Un bambino conteso, una famiglia dilaniata dalla rabbia e dal dolore, l’ultimo Papa Re disposto a tutto pur di non cedere il potere (Reazionario? Io resto fermo, è il mondo che si muove verso il precipizio dice Pio IX).
Al quarto film a Cannes nelle ultime quattro edizioni, Marco Bellocchio torna in concorso con Rapito, storia vera ambientata a metà dell’Ottocento nel quartiere ebraico di Bologna. Qui, nottetempo, i soldati del Papa irrompono nella casa della famiglia Mortara. Per ordine del Cardinale Inquisitore (un inedito e inquietante Fabrizio Gifuni) vengono a prelevare Edgardo (Enea Sala e Leonardo Maltese 10 anni dopo), il loro sestogenito di meno di 7 anni che secondo le dichiarazioni di una ex domestica era stato segretamente battezzato a sei mesi in punto di morte.
La legge papale è inappellabile: deve ricevere un’educazione cattolica. Tra diritto canonico e leggi del cuore, principi di fede e ricatti emotivi inizia da qui la battaglia, politica e umanissima, della famiglia (il padre è Fausto Russo Alesi, la madre un’intensa Barbara Ronchi) per riprendersi quel figlioletto che a poco a poco, in quel collegio romano dove è rinchiuso, conosce la fede cattolica e sembra non voler più tornare indietro.

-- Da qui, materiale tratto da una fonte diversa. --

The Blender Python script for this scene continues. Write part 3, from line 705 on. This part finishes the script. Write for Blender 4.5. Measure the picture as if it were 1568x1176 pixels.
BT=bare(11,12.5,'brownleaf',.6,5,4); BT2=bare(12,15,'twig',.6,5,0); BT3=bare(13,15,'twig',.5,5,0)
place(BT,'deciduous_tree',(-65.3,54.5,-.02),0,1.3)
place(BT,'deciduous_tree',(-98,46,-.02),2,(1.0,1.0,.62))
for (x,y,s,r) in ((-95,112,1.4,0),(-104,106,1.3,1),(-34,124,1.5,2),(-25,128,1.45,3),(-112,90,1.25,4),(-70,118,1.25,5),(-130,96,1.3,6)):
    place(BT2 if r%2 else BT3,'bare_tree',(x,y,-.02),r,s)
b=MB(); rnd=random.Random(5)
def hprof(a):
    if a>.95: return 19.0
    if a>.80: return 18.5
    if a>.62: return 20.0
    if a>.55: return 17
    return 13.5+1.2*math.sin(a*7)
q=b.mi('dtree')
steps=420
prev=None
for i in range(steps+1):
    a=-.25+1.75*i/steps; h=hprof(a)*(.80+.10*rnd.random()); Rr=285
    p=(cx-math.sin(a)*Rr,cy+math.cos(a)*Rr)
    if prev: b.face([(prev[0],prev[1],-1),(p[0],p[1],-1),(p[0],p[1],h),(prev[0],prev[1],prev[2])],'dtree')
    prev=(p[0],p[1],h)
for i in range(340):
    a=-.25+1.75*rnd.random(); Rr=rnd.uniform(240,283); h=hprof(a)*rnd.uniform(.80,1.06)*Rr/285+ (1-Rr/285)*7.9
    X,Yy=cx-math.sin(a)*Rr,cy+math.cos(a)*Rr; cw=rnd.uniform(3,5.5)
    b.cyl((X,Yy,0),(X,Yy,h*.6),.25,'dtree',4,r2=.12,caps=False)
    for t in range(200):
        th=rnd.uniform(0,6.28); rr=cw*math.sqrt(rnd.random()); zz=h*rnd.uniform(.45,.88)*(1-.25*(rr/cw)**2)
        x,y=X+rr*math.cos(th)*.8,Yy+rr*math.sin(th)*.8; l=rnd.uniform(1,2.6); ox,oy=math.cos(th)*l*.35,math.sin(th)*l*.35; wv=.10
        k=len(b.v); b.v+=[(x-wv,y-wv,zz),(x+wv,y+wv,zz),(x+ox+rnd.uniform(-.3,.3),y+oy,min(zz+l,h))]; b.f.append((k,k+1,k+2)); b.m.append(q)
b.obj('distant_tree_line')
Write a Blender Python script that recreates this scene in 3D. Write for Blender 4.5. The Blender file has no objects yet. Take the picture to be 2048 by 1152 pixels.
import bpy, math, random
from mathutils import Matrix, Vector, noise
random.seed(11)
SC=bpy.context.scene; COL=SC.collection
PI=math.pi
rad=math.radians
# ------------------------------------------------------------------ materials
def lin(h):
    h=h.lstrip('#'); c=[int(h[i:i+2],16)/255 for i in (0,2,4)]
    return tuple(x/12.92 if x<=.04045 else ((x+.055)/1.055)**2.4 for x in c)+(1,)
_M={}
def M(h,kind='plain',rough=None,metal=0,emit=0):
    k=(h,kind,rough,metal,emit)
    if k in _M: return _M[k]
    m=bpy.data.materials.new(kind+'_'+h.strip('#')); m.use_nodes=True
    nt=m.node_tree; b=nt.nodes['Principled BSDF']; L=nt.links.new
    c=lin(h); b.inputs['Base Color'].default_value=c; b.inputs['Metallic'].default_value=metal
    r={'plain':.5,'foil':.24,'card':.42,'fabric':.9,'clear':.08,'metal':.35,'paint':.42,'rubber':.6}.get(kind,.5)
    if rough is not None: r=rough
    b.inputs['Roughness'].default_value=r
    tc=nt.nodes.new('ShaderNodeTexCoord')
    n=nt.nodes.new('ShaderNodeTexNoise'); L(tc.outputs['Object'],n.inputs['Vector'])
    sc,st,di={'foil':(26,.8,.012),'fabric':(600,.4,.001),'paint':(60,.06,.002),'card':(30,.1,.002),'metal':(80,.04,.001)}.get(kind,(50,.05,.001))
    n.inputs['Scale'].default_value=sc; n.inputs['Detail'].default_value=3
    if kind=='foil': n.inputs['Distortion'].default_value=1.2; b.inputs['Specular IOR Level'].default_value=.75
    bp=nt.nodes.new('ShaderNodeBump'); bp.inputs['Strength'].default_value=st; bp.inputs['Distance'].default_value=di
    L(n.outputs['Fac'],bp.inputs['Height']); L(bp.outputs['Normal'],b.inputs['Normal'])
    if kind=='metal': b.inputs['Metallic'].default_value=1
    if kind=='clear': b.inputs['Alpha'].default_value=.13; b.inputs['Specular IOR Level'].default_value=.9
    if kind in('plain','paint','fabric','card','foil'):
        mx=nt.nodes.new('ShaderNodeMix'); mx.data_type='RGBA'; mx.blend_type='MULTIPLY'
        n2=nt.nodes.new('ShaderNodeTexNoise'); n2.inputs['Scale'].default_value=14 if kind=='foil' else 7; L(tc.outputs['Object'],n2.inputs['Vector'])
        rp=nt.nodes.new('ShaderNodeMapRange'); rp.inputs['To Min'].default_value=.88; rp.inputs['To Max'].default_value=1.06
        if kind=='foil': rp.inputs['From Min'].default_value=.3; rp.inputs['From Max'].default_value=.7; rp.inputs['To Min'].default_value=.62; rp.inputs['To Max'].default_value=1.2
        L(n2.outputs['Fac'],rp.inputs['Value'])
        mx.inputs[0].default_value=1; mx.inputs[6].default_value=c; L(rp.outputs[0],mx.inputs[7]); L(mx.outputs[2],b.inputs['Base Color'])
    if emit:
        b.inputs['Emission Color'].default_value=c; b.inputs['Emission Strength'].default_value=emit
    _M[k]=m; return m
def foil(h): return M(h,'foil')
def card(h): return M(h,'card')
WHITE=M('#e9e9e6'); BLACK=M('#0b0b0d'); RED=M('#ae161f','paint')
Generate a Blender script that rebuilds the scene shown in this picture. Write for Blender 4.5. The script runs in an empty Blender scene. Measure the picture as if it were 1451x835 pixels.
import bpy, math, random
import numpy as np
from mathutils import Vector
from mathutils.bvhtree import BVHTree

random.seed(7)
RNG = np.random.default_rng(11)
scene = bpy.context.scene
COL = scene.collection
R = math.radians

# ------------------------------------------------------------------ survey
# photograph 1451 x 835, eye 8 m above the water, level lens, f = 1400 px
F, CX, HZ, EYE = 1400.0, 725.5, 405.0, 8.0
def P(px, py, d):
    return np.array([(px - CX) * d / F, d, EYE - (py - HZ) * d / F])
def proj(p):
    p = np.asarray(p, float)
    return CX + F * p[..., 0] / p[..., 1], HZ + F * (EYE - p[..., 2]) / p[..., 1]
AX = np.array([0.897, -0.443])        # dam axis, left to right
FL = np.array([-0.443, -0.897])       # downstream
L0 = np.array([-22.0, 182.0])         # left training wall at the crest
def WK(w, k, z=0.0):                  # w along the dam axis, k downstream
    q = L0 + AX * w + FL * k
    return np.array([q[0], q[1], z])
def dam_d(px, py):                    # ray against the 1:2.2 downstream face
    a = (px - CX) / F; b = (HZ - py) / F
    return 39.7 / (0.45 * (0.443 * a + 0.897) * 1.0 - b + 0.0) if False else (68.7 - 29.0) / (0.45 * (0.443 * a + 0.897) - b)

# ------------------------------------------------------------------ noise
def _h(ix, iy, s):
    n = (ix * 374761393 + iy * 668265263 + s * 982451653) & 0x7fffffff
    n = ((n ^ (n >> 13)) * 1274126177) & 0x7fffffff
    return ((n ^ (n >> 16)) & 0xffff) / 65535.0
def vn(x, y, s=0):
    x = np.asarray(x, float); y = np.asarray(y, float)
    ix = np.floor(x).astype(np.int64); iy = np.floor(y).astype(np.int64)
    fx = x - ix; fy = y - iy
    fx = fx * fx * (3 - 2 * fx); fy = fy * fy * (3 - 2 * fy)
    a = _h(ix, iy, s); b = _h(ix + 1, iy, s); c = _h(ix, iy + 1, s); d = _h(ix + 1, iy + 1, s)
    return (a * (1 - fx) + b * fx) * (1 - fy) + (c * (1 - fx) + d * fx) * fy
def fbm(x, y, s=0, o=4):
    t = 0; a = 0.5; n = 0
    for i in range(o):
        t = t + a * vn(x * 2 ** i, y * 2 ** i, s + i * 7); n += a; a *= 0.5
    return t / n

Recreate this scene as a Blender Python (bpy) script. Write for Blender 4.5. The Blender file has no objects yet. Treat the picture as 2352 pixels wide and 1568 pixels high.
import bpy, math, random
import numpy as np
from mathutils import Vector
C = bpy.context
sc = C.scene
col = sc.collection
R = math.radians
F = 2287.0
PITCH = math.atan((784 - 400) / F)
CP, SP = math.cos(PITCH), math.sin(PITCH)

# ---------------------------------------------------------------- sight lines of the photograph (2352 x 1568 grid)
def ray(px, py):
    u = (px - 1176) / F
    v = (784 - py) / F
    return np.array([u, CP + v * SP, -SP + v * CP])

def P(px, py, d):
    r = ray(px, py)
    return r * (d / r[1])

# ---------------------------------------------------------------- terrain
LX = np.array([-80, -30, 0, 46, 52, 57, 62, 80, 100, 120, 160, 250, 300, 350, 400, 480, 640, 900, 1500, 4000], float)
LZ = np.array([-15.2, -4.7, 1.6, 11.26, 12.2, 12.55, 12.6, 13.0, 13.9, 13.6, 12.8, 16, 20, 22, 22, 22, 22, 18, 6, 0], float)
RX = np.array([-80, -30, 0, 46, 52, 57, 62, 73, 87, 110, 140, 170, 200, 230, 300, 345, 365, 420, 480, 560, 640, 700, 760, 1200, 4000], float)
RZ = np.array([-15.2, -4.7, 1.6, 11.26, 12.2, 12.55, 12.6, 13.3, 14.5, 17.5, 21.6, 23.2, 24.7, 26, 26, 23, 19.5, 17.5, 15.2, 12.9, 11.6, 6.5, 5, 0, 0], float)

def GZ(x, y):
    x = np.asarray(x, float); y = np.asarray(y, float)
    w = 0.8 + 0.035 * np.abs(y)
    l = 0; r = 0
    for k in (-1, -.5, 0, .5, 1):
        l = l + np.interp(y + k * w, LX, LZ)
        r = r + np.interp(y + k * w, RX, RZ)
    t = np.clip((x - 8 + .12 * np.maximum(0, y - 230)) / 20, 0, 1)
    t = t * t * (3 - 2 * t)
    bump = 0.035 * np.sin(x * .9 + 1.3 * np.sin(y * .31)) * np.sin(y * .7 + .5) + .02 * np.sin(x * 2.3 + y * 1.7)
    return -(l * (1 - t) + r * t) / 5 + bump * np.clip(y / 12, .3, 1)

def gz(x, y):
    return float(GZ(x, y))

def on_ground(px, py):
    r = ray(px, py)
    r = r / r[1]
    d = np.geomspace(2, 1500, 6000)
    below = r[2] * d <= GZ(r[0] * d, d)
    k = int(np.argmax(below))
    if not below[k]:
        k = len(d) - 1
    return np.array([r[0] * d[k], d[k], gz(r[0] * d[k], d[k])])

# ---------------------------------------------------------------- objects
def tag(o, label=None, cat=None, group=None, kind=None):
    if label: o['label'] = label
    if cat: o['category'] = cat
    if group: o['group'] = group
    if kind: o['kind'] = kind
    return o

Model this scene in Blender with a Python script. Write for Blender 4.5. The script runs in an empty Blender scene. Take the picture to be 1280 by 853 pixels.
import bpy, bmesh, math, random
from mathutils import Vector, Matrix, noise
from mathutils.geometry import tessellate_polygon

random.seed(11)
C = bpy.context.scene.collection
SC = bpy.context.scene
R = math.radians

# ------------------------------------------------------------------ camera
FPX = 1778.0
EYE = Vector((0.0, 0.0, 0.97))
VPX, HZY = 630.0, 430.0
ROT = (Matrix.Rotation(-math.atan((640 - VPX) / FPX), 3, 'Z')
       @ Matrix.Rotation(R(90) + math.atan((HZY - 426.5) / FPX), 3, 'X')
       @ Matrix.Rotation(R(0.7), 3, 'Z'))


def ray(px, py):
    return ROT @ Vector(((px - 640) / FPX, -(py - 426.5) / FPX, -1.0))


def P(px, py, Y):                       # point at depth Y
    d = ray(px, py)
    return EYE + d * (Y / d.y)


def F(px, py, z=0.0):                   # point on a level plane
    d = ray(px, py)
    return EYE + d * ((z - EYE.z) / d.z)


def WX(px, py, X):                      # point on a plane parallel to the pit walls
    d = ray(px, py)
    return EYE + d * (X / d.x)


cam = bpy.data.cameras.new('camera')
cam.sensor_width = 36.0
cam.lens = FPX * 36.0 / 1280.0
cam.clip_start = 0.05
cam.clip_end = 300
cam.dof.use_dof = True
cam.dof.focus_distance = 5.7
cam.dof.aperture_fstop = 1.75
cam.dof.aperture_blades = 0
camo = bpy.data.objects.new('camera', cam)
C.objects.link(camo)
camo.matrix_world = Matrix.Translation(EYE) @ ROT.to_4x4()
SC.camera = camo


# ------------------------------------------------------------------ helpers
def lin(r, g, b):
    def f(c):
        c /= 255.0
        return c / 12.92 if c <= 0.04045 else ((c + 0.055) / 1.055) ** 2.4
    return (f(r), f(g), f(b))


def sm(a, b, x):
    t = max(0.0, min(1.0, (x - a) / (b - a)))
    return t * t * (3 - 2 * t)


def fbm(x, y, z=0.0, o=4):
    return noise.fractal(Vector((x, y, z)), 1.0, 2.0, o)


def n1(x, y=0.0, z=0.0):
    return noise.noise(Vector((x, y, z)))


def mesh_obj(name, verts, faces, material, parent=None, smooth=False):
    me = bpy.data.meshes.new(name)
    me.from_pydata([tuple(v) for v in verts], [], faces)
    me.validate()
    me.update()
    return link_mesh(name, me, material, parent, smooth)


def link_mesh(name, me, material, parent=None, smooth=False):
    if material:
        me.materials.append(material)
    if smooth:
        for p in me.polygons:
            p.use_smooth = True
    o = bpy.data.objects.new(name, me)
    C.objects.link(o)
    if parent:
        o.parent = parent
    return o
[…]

Mentre l’opinione pubblica e la comunità ebraica internazionale soffiano sul fuoco della polemica e quel Papa epilettico e luciferino (un magnifico Paolo Pierobon) deve affrontare la decadenza del potere temporale della Chiesa e le truppe sabaude che bussano alla porta.
Melodramma religioso che concilia alla perfezione l’efferatezza del dogma e delle norme alla potenza del sentimento filiale, il nuovo film di Bellocchio è un capolavoro di rigore e misura che appassiona e rievoca la Storia lavorando in sottrazione sulla recitazione (memorabili gli sguardi di tutto il cast più che le parole pronunciate) alternata ad improvvise e fulminanti esplosioni visive (il bambino che tenta l’impossibile pacificazione religiosa togliendo i chiodi dalle mani della statua di Cristo; le tre croci disegnate con la lingua sul pavimento come penitenza) che restano a lungo nella mente e negli occhi dello spettatore.
Veri e propri quadri d’autore (l’arrivo del bimbo a Roma, in barca di notte, con San Pietro sullo sfondo) che rivelano la perfezione assoluta della messinscena e la cura e l’amore per un’Arte che non può essere rinchiusa in piattaforme e piccoli schermi.
Scritto da Bellocchio con Susanna Nicchiarelli in collaborazione con Edoardo Albinati e Daniela Ceselli e liberamente ispirato a Il caso Mortara di Daniele Scalise (Edizioni Mondadori), Rapito è un film denso e potente, un viaggio nel tempo che illumina un’epoca e conferma la libertà creativa di un giovane regista di 83 anni.
Con conversioni imposte (per rivedere il bambino i genitori devono farsi cattolici) e passaggi da libro Cuore (l’arrivo in collegio di Edgardo e la conoscenza con l’irresistibile amichetto ebreo Elia), tesori da nascondere e ammonimenti che terrorizzano (Dio sa tutto, anche i nostri pensieri dice il Rettore a Edgardo che riceve la visita della madre per la prima volta), nascondigli sotto le gonne materne e gli abiti papali, abusi di potere, incubi notturni (la circoncisione di Pio IX), inutili appelli (c’è anche quello del banchiere Rothschild) e Non possumus (la frase di Pio IX doveva essere il titolo originale del film) ad accompagnare lo spettatore verso un finale non conciliante e apparentemente inspiegabile che pone domande e interrogativi oltre la fine dei titoli di coda.